CODOH Announced as New Publisher of Inconvenient History
By Richard A. Widmann.
Inconvenient History is pleased to announce that the Committee for Open Debate on the Holocaust (CODOH) has become our new publisher. CODOH is the longest running organization struggling for a free and open debate on the subject of the Holocaust. CODOH was founded in 1990 to encourage a free exchange of ideas with regard to the orthodox Holocaust narrative.
Our new association with CODOH will in no way limit the scope of our journal. Our mission remains the same: to revive the true spirit of the historical revisionist movement; a movement that was established primarily to foster peace through an objective understanding of the causes of modern warfare. At Inconvenient History, we have always believed that cutting through the exaggerations, lies and propaganda of the Holocaust story must be the starting point for any contemporary revisionist journal. We also understand that this territory is plagued of course, with a minefield of charges of “Holocaust denial,” “racism,” “anti-Semitism,” and “neo-Nazism.” Despite the persecution and insults, we understand that the myths of the Holocaust have smothered out a proper and accurate understanding of the Second World War.

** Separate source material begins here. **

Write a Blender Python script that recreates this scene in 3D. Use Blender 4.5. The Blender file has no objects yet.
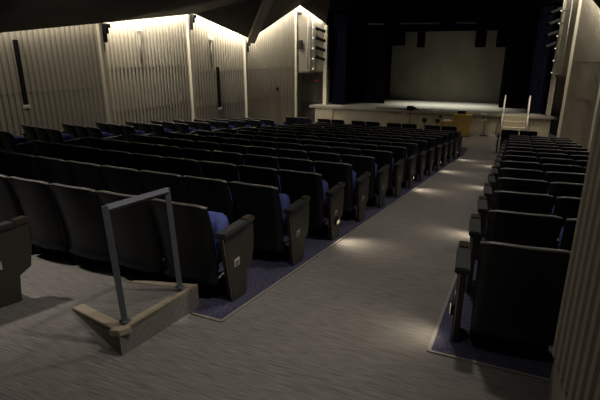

Likewise the team at the newly reinvigorated CODOH believes that the attempt to identify every call for open debate about the gas chamber controversy with anti-Jewish sentiment is juvenile. Those who protest that it is more important to be sensitive to “survivors” than truthful to the historical record represent a world view that has no place in Western culture.
Like Inconvenient History, CODOH is not a membership organization and is not affiliated with any political party or political group. It is not the purpose of CODOH to prove the Holocaust “never happened,” or that European Jews did not suffer a catastrophe during the years of the Hitlerian regime.
We believe that the time for this new partnership could never be better. The last decade has witnessed an escalation of persecution of dissident historians and activists including the noteworthy imprisonments of David Irving, Germar Rudolf and Ernst Zündel among others. There can be little doubt that news of the incarceration of historians and writers with opposing viewpoints has had a chilling effect on honest investigation into the events of Second World War and the Holocaust. Whether it is actual imprisonment or deportation or loss of employment or threats against one's life or those of one's family, the ritual defamation results, for many, in avoidance of the subject matter entirely. We will never know how many honest—and accurate—revisions of the official story of this era will never be written or told for fear of the “democratic totalitarians.”
The time for new strength, new vigor, new energy is now. The time for a free exchange of ideas on this tragic time in our history is long overdue. May this new arrangement bring us one step closer to achieving that goal.